Dietro gli attacchi martellanti di Donald Trump all’Unione Europea c’è molto più del suo repertorio incendiario. C’è un timore strategico, profondissimo, che negli Stati Uniti riaffiora ogni volta che qualcuno mette in discussione il primato del dollaro. L’euro, lavorando in silenzio, è diventato la seconda valuta del pianeta, rappresentando il 21,1% delle riserve mondiali secondo il FMI: un risultato costruito con stabilità e disciplina economica.
Trump, l’euro e la paura ossessiva del secondo posto
Il dollaro resta dominante con il 56,3% delle riserve globali, ma non è più intoccabile come quando superava il 70%. Questa lenta erosione alimenta a Washington la preoccupazione di un mondo meno dipendente dagli USA. E Trump, che concepisce il potere come supremazia, percepisce l’euro come una minaccia potenziale, non immediata ma credibile.

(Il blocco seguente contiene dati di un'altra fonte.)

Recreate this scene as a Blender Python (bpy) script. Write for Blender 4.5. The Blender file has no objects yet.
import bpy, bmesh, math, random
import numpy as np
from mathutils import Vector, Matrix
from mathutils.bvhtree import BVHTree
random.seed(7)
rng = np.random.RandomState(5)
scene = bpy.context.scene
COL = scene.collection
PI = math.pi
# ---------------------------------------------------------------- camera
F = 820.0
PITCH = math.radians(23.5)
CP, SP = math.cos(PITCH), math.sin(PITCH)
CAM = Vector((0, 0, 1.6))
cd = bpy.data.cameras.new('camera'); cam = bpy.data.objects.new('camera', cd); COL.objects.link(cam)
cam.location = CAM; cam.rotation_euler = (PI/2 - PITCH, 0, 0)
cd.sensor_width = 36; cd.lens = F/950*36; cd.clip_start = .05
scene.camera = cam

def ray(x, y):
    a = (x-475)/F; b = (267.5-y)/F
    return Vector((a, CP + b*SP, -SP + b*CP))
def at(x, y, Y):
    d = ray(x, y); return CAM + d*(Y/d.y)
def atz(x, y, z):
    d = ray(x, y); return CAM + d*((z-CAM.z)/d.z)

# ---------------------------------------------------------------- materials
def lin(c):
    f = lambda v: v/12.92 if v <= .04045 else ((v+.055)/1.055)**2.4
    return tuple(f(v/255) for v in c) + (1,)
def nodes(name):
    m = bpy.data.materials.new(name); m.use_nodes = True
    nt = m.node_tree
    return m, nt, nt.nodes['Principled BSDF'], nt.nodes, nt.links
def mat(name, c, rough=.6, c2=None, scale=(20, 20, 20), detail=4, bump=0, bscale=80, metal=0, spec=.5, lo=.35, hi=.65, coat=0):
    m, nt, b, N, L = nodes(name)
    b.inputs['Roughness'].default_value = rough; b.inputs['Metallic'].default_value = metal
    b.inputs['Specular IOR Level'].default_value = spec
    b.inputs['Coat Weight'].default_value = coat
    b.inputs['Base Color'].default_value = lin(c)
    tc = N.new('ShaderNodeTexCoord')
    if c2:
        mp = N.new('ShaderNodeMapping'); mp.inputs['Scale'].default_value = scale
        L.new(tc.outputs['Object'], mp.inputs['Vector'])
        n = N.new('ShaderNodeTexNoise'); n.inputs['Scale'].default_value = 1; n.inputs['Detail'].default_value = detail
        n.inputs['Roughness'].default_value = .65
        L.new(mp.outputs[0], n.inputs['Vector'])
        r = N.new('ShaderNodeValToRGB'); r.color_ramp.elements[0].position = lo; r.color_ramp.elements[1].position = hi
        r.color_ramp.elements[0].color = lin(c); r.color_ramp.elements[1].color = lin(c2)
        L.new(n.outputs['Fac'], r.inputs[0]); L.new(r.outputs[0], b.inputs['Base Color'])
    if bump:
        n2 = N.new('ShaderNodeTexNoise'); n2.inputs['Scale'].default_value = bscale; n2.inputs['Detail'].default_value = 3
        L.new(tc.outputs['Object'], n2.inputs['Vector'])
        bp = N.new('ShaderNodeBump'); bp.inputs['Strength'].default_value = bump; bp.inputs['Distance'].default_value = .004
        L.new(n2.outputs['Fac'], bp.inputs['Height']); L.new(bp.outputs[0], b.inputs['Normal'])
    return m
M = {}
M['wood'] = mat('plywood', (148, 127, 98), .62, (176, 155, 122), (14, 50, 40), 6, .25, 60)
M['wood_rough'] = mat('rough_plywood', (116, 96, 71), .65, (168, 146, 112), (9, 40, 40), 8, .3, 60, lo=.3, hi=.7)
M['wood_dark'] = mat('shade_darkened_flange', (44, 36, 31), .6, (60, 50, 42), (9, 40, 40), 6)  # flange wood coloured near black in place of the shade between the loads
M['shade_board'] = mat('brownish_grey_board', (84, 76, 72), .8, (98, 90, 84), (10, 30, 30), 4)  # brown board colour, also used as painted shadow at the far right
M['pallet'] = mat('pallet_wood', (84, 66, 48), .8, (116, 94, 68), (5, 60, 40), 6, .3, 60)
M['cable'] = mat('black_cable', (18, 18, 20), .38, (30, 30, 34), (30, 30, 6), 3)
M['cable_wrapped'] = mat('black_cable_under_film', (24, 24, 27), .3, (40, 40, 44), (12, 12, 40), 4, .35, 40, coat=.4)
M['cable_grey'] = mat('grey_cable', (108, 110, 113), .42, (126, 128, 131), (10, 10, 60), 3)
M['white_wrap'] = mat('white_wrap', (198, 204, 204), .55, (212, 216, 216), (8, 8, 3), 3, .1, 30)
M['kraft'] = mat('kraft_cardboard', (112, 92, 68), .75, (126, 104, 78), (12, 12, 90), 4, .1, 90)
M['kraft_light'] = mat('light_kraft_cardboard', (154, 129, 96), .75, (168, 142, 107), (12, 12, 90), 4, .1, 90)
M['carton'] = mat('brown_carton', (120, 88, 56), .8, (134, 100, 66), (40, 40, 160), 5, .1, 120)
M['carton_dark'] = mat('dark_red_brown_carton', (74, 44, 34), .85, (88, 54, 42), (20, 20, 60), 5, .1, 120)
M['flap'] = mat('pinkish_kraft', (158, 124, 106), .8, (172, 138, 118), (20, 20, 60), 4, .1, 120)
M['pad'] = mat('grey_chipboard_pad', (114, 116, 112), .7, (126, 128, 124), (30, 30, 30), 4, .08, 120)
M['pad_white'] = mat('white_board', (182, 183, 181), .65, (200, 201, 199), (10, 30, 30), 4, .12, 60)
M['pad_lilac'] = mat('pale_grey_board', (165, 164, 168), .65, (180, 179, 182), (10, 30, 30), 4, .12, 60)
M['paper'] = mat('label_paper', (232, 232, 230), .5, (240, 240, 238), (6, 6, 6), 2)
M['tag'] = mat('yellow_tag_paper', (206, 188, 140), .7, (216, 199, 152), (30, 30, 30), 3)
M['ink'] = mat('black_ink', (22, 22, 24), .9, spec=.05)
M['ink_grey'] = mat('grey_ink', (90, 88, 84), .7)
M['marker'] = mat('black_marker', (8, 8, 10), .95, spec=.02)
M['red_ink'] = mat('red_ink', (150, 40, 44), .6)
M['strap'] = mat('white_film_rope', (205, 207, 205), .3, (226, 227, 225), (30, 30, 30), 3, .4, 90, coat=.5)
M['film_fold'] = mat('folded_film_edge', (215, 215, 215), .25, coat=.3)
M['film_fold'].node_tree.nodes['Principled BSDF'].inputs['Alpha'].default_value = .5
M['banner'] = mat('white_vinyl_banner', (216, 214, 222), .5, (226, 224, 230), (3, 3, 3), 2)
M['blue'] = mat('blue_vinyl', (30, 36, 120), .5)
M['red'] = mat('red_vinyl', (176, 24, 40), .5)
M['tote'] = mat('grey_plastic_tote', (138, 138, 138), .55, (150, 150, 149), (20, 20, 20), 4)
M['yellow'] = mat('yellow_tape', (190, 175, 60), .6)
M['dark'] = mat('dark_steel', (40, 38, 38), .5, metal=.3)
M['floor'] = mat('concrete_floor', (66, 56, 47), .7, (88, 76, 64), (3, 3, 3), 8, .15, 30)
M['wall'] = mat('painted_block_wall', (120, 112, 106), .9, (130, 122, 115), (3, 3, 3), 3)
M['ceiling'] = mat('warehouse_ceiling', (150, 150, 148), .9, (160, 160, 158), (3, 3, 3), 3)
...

È in questo quadro che si comprendono i suoi assalti all’Europa: le lusinghe ai governi euroscettici, gli attacchi scomposti a Bruxelles, l’appoggio a chi sogna un’Europa frantumata in piccole patrie. Un’Europa divisa significa un euro indebolito. E un euro indebolito frena la diversificazione delle riserve mondiali, lasciando il dollaro unico dominatore. Per Washington questo è vitale: perdere anche pochi punti percentuali significa ridurre la capacità degli Stati Uniti di finanziare se stessi a costi irrisori e di usare la moneta come leva geopolitica. È il famoso “privilegio esorbitante” che gli USA difendono dal 1945.
L’euro è inoltre l’unica alternativa sistemica credibile, in un mondo in cui lo yuan resta poco convertibile e pesantemente controllato da Pechino. Non stupisce che Trump minacci sfracelli se i BRICS provano a creare strumenti di pagamento alternativi al dollaro. Per lui, la supremazia monetaria non è un dettaglio tecnico: è il cuore del potere americano.
A rendere il quadro più insidioso c’è anche Putin, che ha tutto l’interesse a indebolire l’Europa, favorendo divisioni interne e sentimenti anti-UE. Indebolire l’Europa significa indebolire la sua moneta, e dunque la sua autonomia strategica. È la stessa logica che accomuna gli interessi di Mosca e di Trump, pur da prospettive opposte: dividere per comandare.
L’euro non scalzerà il dollaro nel breve periodo. Ma è abbastanza forte da mettere in discussione un mondo regolato da un’unica potenza. Ed è proprio questa forza silenziosa a renderlo un bersaglio. Difenderlo non è solo un gesto economico: è un atto politico di lucidità e maturità europea. Significa proteggere la nostra autonomia, la nostra voce nel mondo e la possibilità di non farci dettare il futuro da chi considera la stabilità altrui una minaccia al proprio dominio.